Pick out every line that holds the string "this" and copy it.

DATA RECORDS:
* * * * * * *

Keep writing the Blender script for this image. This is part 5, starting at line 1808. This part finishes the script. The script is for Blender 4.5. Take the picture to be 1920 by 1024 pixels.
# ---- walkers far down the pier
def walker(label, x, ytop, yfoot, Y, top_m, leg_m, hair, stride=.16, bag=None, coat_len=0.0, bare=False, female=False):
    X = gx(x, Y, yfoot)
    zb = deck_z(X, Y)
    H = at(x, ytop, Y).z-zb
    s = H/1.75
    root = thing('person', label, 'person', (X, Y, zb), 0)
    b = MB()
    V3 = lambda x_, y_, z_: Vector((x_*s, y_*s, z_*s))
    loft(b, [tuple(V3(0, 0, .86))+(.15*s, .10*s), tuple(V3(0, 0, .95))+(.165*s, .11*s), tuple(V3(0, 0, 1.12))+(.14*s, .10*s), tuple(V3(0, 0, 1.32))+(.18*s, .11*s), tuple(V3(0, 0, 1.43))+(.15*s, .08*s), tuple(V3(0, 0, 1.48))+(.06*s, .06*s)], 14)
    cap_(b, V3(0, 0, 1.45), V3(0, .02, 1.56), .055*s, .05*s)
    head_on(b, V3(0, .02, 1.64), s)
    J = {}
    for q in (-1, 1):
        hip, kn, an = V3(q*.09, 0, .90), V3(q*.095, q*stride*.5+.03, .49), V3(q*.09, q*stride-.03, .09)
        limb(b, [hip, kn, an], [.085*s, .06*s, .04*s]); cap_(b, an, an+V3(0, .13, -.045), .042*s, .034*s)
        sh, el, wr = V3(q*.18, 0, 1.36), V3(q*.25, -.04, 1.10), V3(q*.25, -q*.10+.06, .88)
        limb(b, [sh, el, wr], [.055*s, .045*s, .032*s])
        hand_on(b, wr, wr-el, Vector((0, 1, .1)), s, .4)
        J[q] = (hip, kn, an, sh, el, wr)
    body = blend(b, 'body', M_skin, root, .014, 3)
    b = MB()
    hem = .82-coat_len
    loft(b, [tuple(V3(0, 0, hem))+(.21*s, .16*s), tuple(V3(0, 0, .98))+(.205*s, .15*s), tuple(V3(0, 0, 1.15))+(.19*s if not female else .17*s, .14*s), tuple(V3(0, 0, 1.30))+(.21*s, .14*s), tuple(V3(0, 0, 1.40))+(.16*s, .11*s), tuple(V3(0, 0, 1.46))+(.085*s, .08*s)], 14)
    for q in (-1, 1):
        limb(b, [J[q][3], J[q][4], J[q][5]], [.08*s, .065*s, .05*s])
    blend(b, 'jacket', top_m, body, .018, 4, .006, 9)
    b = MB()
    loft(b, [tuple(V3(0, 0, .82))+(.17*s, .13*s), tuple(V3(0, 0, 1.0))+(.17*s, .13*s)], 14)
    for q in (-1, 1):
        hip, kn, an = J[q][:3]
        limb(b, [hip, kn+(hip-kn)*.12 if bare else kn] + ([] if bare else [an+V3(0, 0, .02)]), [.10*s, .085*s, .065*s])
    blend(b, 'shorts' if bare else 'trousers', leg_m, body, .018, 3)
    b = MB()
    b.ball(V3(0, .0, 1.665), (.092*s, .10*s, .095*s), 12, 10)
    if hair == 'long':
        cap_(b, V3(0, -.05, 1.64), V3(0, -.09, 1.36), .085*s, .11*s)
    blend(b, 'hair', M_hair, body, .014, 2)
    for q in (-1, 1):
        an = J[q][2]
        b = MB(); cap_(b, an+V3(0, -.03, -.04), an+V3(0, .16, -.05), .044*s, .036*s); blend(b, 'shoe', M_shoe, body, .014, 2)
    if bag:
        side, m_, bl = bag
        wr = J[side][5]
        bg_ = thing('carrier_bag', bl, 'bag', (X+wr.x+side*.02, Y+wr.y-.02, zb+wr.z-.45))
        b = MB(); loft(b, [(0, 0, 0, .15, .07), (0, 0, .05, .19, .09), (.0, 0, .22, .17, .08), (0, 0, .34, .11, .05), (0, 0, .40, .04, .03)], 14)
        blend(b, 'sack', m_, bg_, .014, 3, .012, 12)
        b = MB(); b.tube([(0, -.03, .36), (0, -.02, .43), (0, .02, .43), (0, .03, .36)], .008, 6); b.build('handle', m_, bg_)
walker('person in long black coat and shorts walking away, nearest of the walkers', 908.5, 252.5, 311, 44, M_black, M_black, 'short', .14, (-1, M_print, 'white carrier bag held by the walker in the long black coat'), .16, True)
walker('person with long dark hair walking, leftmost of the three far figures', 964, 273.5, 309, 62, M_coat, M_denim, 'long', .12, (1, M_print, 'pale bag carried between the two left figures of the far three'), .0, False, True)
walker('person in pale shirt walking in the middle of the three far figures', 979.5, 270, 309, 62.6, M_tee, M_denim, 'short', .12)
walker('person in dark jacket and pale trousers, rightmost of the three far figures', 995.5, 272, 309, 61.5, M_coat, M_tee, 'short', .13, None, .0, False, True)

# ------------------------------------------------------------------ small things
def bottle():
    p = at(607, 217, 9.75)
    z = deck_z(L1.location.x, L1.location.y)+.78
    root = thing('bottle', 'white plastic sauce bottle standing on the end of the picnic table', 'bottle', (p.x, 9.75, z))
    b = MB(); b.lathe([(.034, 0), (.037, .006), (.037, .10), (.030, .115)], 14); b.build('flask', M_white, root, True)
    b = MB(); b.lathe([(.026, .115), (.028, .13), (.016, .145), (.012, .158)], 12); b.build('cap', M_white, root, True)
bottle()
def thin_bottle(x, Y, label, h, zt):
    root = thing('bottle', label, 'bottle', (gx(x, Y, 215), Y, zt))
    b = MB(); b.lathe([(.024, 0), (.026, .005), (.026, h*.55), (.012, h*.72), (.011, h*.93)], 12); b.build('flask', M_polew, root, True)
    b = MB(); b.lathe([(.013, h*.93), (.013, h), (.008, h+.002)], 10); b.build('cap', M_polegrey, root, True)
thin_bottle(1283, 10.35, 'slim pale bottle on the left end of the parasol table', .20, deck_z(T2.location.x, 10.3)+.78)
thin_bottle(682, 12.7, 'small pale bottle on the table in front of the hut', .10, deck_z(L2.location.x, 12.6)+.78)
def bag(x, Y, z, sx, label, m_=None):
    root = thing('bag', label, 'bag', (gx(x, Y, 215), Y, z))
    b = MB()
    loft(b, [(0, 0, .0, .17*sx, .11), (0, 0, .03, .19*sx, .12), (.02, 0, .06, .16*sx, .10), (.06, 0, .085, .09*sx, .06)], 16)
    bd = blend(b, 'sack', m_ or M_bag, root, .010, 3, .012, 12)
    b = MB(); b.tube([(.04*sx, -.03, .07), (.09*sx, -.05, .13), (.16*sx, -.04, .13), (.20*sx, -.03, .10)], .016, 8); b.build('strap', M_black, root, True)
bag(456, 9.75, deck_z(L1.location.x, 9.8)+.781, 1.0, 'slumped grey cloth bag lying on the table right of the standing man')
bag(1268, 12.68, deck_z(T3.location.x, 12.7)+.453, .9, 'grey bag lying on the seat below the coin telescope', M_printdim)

* * * * * * *

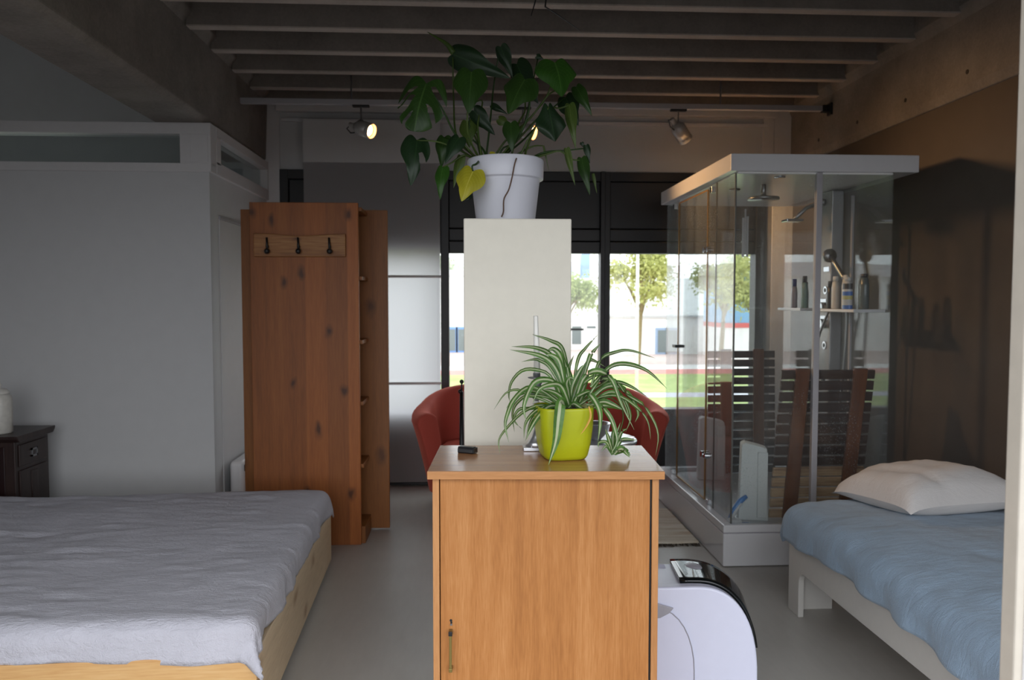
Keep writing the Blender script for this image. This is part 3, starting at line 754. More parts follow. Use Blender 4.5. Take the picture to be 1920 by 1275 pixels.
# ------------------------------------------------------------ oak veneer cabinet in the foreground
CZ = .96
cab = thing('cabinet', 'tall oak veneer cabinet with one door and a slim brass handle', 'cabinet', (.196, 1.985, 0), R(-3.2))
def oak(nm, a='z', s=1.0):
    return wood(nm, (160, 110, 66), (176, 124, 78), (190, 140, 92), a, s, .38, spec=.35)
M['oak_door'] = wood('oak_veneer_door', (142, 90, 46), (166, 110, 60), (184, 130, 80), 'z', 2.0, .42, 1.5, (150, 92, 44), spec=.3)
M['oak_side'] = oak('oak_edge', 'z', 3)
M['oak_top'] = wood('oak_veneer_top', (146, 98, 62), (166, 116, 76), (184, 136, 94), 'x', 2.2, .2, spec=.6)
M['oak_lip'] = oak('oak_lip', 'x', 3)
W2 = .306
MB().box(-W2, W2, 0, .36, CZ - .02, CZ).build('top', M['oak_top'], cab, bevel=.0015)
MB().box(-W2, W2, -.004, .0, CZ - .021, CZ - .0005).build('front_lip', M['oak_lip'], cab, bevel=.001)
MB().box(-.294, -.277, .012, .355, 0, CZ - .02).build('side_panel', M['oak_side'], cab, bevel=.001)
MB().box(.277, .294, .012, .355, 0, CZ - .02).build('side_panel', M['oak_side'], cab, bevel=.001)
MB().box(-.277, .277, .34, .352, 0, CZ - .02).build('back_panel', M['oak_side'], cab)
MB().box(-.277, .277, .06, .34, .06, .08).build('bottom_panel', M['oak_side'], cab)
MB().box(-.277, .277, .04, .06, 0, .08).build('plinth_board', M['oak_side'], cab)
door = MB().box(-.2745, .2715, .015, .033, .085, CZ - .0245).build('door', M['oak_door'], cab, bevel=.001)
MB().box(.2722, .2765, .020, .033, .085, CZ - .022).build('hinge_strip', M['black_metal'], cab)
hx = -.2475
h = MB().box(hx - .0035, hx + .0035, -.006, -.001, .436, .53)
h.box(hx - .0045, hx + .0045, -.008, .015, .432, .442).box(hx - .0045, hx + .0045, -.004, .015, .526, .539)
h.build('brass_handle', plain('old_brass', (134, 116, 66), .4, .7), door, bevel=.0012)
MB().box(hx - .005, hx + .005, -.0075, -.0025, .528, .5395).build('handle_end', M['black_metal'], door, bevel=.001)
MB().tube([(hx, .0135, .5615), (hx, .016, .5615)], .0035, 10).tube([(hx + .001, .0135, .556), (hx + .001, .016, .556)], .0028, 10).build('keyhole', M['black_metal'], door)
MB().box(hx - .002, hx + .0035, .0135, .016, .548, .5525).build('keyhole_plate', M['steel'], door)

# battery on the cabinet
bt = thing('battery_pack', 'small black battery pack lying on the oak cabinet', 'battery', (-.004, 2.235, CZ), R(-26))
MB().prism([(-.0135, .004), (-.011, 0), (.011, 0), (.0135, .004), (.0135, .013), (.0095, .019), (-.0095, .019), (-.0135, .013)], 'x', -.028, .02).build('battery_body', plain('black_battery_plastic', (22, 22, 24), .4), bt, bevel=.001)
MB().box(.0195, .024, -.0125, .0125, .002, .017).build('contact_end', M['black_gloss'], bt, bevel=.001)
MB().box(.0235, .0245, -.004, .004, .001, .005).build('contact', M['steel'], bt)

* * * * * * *

EXERCISE ANSWER:
Keep writing the Blender script for this image. This is part 5, starting at line 1808. This part finishes the script. The script is for Blender 4.5. Take the picture to be 1920 by 1024 pixels.
Keep writing the Blender script for this image. This is part 3, starting at line 754. More parts follow. Use Blender 4.5. Take the picture to be 1920 by 1275 pixels.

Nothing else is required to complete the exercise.